In the Doge’s Palace, Mr. Kiefer showed us the terror of the empty coffin – institutional memory that has vanished, leaving only the architecture of belief. In Friedrich’s Arctic, we see ambition frozen in its tracks, shattered by the world it presumed to transcend. The choice before Canada and Italy, and before every nation drifting through the Hour of the Predator, is whether to build upon the ice or be broken by it. The Cloud is heavy. The Ghost demands a Body. The only question is whether we will remember this in time – or be remembered as the civilization that forgot.

There is one final turn of the screw. In Alexandria, circa 390 AD, the tomb of Alexander the Great – visited by Caesar, Augustus and Caracalla – vanished from history. Within two years, as Theodosius outlawed pagan worship, a major shrine to Saint Mark rose to sudden prominence in the same city. Some historians now believe that when Venetian merchants raided that tomb in 828, they did not steal the Evangelist; they stole the Conqueror. Embedded in the foundations of the Basilica, archaeologists have found a limestone block carved with the Macedonian star – the sunburst of Alexander’s dynasty – inexplicably present in a Christian church.

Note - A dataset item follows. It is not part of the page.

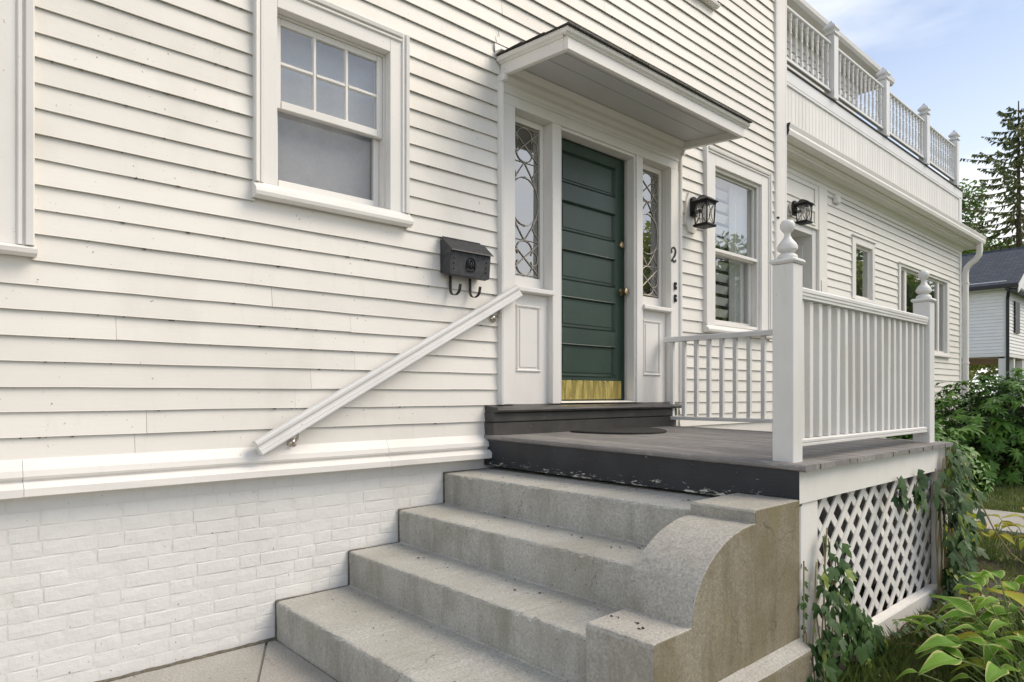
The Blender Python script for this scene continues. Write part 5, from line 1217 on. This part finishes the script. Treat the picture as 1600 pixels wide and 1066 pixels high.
for i in range(1500):
    x, y = 2.9 + rng.random() * 2.3, -2.28 - rng.random() * 1.2; s = rng.uniform(.008, .03); a = rng.uniform(0, 6.28); z = -0.005 + rng.uniform(0, .02)
    d, e = Vector((math.cos(a), math.sin(a), rng.uniform(-.4, .4))) * s, Vector((-math.sin(a), math.cos(a), rng.uniform(-.4, .4))) * s * .5; p = Vector((x, y, z))
    lt.add([p - d, p - e + Vector((0, 0, s * .3)), p + d, p + e], [(0, 1, 2, 3)])
o = obj('leaf_litter', lt, M_LITTER); o['kind'] = 'stuff'; o['label'] = 'brown dead leaves and mulch scattered over the planting bed'; o['category'] = 'leaf litter'
cr_ = MB()
def crumb(x, y, z, s):
    a = rng.uniform(0, 6.28); d, e = Vector((math.cos(a), math.sin(a), 0)) * s, Vector((-math.sin(a), math.cos(a), 0)) * s * rng.uniform(.3, .7); p = Vector((x, y, z))
    cr_.add([p - d, p - e, p + d, p + e, p + Vector((0, 0, s * .5))], [(0, 1, 4), (1, 2, 4), (2, 3, 4), (3, 0, 4), (3, 2, 1, 0)])
for i, (a, b, z) in enumerate(((1.48, 1.86, .2015), (1.91, 2.2, .4025), (2.25, 2.54, .6025), (2.6, 2.87, .8035))):
    for k in range(26): crumb(a + rng.random() ** (0.6) * (b - a), -0.05 - rng.random() * 1.75, z + .003, rng.choice((.003, .004, .005, .007, .010)))
for k in range(26): crumb(2.95 + rng.random() * 1.9, -0.2 - rng.random() * 1.8, 1.012, rng.choice((.003, .004, .006, .012)))
for k in range(10): crumb(1.9 + rng.random() * .1, -1.9 - rng.random() * .2, .483, rng.choice((.003, .005, .009)))
for k in range(16): crumb(0.4 + rng.random() * 1.0, -0.03 - rng.random() * .8, .002, rng.choice((.004, .006, .012)))
o = obj('debris', cr_, M_SPECK); o['kind'] = 'stuff'; o['label'] = 'dark crumbs of dry leaf scattered over steps and porch'; o['category'] = 'debris'

# --- trees
def deciduous(label, x, y, h, cr, n, mat, group=None, trunk_h=0.35, leaf=0.22, zsq=0.75):
    t = thing('leafy_tree', label, 'tree', (x, y, -0.03), group)
    tr = MB().tube([(x, y, -0.05), (x + .1, y, h * .25), (x - .05, y + .1, h * .5), (x, y, h * .8)], h * .022, 8, h * .006)
    blobs = []
    for i in range(16):
        a = rng.uniform(0, 6.28); u = rng.uniform(0, 1); rr = cr * rng.uniform(.25, .85)
        c = Vector((x + rr * math.cos(a), y + rr * math.sin(a), h * trunk_h + (h * (1 - trunk_h)) * (0.12 + .75 * u * (1 - .35 * rr / cr)))); blobs.append((c, cr * rng.uniform(.28, .45)))
        tr.tube([(x, y, h * rng.uniform(.25, .6)), ((x + c.x) / 2, (y + c.y) / 2, c.z * .8), c], h * .007, 5, h * .002)
    blobs.append((Vector((x, y, h * .9)), cr * .4))
    obj('trunk', tr, M_BARK, t)
    mb = MB()
    for i in range(n):
        c, r = rng.choice(blobs); d = Vector((rng.gauss(0, 1), rng.gauss(0, 1), rng.gauss(0, 1))).normalized(); p = c + d * r * (rng.random() ** .45) * Vector((1, 1, zsq)).length / 1.6
        s = leaf * rng.uniform(.5, 1.1); a = Vector((rng.uniform(-1, 1), rng.uniform(-1, 1), rng.uniform(-.8, .5))).normalized() * s; b = a.cross(Vector((rng.uniform(-1, 1), rng.uniform(-1, 1), rng.uniform(-1, 1)))).normalized() * s * .5
        mb.v += [tuple(p - a * .5), tuple(p + b * .5), tuple(p + a * .5), tuple(p - b * .5)]; o = len(mb.v) - 4; mb.f.append((o, o + 1, o + 2, o + 3))
    obj('crown', mb, mat, t); return t
deciduous('leafy green tree behind the wing roof, left of the spruce', 55.5, 10.6, 16.2, 5.0, 26000, M_TREE, leaf=.36)
deciduous('lower leafy tree behind the neighbour house roof', 60.0, 6.5, 12.0, 5.5, 20000, M_TREE, leaf=.36)
def spruce(label, x, y, h):
    t = thing('spruce_tree', label, 'tree', (x, y, -0.03)); tr = MB().tube([(x, y, -.05), (x + .05, y, h * .5), (x, y, h)], .28, 8, .03); mb = MB()
    z = h * .18
    while z < h * .985:
        f = 1 - z / h; nbr = 5 if f > .1 else 4; a0 = rng.uniform(0, 6.28)
        for k in range(nbr):
            a = a0 + 6.283 * k / nbr + rng.uniform(-.4, .4); ln = (0.5 + 8.4 * f ** .8) * rng.uniform(.55, 1.1); pts = []
            for i in range(7):
                u = i / 6; pts.append(Vector((x + math.cos(a) * ln * u, y + math.sin(a) * ln * u, z + ln * (-.28 * u + .22 * u * u) + (.3 * (1 - f) * ln * u if f < .3 else 0))))
            tr.tube(pts, .035 * (f + .3), 4, .01)
            m = int(16 + ln * 18)
            for q in range(m):
                u = rng.random() ** .75; i = min(5, int(u * 6)); p = pts[i].lerp(pts[i + 1], u * 6 - i)
                sd_v = Vector((-math.sin(a), math.cos(a), 0)) * rng.choice((-1, 1)); tl = rng.uniform(.18, .55) * (1.1 - u * .6)
                d = (sd_v * rng.uniform(.2, 1) + Vector((math.cos(a), math.sin(a), 0)) * .5 + Vector((0, 0, -rng.uniform(.1, 1.3)))).normalized() * tl
                e = d.cross(Vector((rng.uniform(-1, 1), rng.uniform(-1, 1), rng.uniform(-1, 1)))).normalized() * .055
                mb.v += [tuple(p - e * .6), tuple(p + d * .5 - e), tuple(p + d), tuple(p + d * .5 + e), tuple(p + e * .6)]; o = len(mb.v) - 5; mb.f.append((o, o + 1, o + 2, o + 3, o + 4))
        z += 0.36 + .34 * f
    obj('trunk', tr, M_BARK, t); obj('crown', mb, M_NEEDLE, t)
spruce('tall sparse spruce towering behind the neighbour house', 49.4, 5.9, 18.9)
# trees over the road, seen mirrored in the windows and sidelights
for x, y, h, c, m_, lab in ((19, -10.5, 7.0, 2.4, M_TREEY, 'yellow-green street tree mirrored in the right sidelight'), (25, -10.8, 7.6, 2.8, M_TREE, 'green street tree mirrored in the storm window'),
                           (32, -10.0, 9.0, 3.2, M_TREEY, 'yellow-green street tree mirrored in the small wing window'), (39.5, -10.4, 10.0, 3.6, M_TREE, 'green street tree mirrored in the middle of the wide wing window'), (48, -10, 10.5, 4.0, M_TREEY, 'farthest yellow-green street tree mirrored in the wide wing window')):
    deciduous(lab, x, y, h, c, 6500, m_, 'street trees mirrored in the glass', .12, .42)
deciduous('small tree mirrored at the edge of the sash window', 5.3, -10.6, 6.7, 0.9, 700, M_TREE, 'street trees mirrored in the glass', .4, .22)
deciduous('golden leafy tree seen under the neighbour house', 43.0, 8.5, 6.5, 4.2, 5000, M_TREEY, leaf=.35, trunk_h=.1)
deciduous('low green tree beyond the neighbour house porch', 45.0, 3.5, 5.5, 3.6, 4500, M_TREE, leaf=.35, trunk_h=.1)

# ================================================================== NEIGHBOUR HOUSE
nh = thing('neighbour_house', 'white neighbour house with blue-grey shingle roof and dark gutters', 'house', (32, 6, -0.03))
NX, NY, ZB, ZE = 30.1, 2.6, 2.80, 5.32; NX1, NY1 = 36.2, 12.0
def lapwall(a, b, z0, z1, axis, fixed, sgn, mat, par, name='siding'):
    mb = MB(); z = z0; p = .125
    while z < z1 - .01:
        zt = min(z + p, z1); pr = [(fixed, zt + .0), (fixed + sgn * .006, zt), (fixed + sgn * .030, z), (fixed + sgn * .012, z - .004), (fixed, z)]
        mb.prism(pr, axis, a, b); z += p
    return obj(name, mb, mat, par)
obj('wall', B(NX, NX1, NY, NY1, ZB, ZE + .2, 0), M_NSIDING, nh)
lapwall(NY + .08, NY1, ZB + .05, ZE - .12, 'y', NX - .001, -1, M_NSIDING, nh); lapwall(NX + .1, NX1, ZB + .05, ZE, 'x', NY - .001, -1, M_NSIDING, nh)
obj('corner_trim', B(NX - .03, NX + .09, NY - .03, NY + .08, ZB, ZE, 0.005), M_NTRIM, nh)
obj('skirt_trim', B(NX - .04, NX1, NY - .04, NY1, ZB - .10, ZB - .001, 0.005), M_NTRIM, nh)
obj('frieze', B(NX - .05, NX - .0235, NY + .081, NY1, ZE - .12, ZE, 0.004), M_NTRIM, nh)
rx, rz_ = 33.15, 7.15
rfm = MB(); rfm.uv = []
def roofslope(pts, u0):
    o = len(rfm.v); rfm.v += pts; rfm.f.append((o, o + 1, o + 2, o + 3)); L0 = (Vector(pts[1]) - Vector(pts[0])).length; L1 = (Vector(pts[3]) - Vector(pts[0])).length; rfm.uv += [(0, 0), (L0, 0), (L0, L1), (0, L1)]
ys, ye = NY - .42, NY1 + .4
roofslope([(NX - .35, ys, ZE - .02), (NX - .35, ye, ZE - .02), (rx, ye, rz_), (rx, ys, rz_)], 0); roofslope([(NX1 + .35, ye, ZE - .02), (NX1 + .35, ys, ZE - .02), (rx, ys, rz_), (rx, ye, rz_)], 0)
me = mesh_of(rfm, 'roof', M_NROOF); roof = bpy.data.objects.new('roof', me); link(roof, nh, (0, 0, 0)); md = roof.modifiers.new('thick', 'SOLIDIFY'); md.thickness = .10; md.offset = -1
obj('gable', MB().prism([(NX - .02, ZE - .02), (rx, rz_ - .16), (NX1, ZE - .02)], 'y', NY - .01, NY + .1), M_NSIDING, nh)
for s, xa, xb2 in ((1, NX - .36, rx + .005), (-1, NX1 + .36, rx - .005)):
    obj('rake_board', MB().prism([(xa, ZE - .06), (xb2, rz_ - .03), (xb2, rz_ - .30), (xa, ZE - .33)], 'y', ys - .03, ys), M_NTRIM, nh)
obj('gable_return', MB().box(NX - .30, NX1 + .3, NY - .40, NY - .03, ZE - .20, ZE - .10, .01), M_DARKTRIM, nh)
obj('soffit', B(NX - .33, NX - .051, NY - .38, NY1, ZE - .14, ZE - .10, 0), M_NTRIM, nh)
obj('gutter', B(NX - .47, NX - .34, NY - .45, NY1 + .3, ZE - .12, ZE + .02, .01), M_DARKTRIM, nh)
obj('downspout', MB().tube([(NX - .40, NY - .15, ZE - .1), (NX - .40, NY - .15, ZE - .25), (NX - .08, NY - .06, ZE - .5), (NX - .08, NY - .06, 0.0)], .055, 8), M_DARKTRIM, nh)
wn = obj('window', B(31.15, 31.95, NY - .07, NY - .03, 3.65, 4.85, .004), M_DARKTRIM, nh)
for a in (31.19, 31.57): 
    for b in (3.70, 4.28): obj('pane', B(a, a + .34, NY - .078, NY - .0705, b, b + .53, 0), M_BLACKMETAL, wn)
for x in (NX + .12, 31.5, 32.95, 34.4): obj('porch_post', B(x - .11, x + .11, NY + .02, NY + .24, -.03, ZB - .101, .01), M_NTRIM, nh)
obj('porch_floor', B(NX - .05, NX1, NY - .05, NY1, -.03, .35, .01), M_WALK, nh)
obj('recessed_wall', B(NX + .02, NX1, 6.4, NY1, .35, ZB - .101, 0), M_NSIDING, nh)
lapwall(NX + .02, NX1, .4, ZB - .12, 'x', 6.399, -1, M_NSIDING, nh)
dr_ = obj('porch_door', B(30.45, 31.25, 6.30, 6.37, .36, 2.45, .01), M_NTRIM, nh); obj('glazing', B(30.57, 31.13, 6.29, 6.2995, 1.2, 2.3, 0), M_BLACKMETAL, dr_)
obj('porch_ceiling', B(NX + .01, NX1, NY + .05, 6.39, ZB - .16, ZB - .1015, 0), M_NBROWN, nh)
for z in (.75, 1.2): obj('porch_railing', MB().tube([(31.6, NY + .1, z), (NX1, NY + .1, z)], .03, 6), M_NTRIM, nh)
for k in range(26): obj('railing_baluster', MB().tube([(31.7 + k * .17, NY + .1, .75), (31.7 + k * .17, NY + .1, 1.2)], .018, 4), M_NTRIM, nh)
obj('stair_rail', MB().tube([(31.2, NY - .3, 1.35), (31.9, NY - 1.2, .95), (32.2, NY - 1.9, .5)], .03, 6), M_BLACKMETAL, nh)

Does it matter? The lion that guards the Piazzetta came from China. The body beneath the altar may be a king who called himself a god. And yet Venice endured for a thousand years, because institutional memory does not require perfect accuracy – only coherent belief. The Ghost does not care whose bones compose its Body; it cares only that the Body exists. This is the lesson the algorithm has not learned, and the lesson the Predator exploits. Memory is not truth; memory is survival. The question is whether we will remember that in time.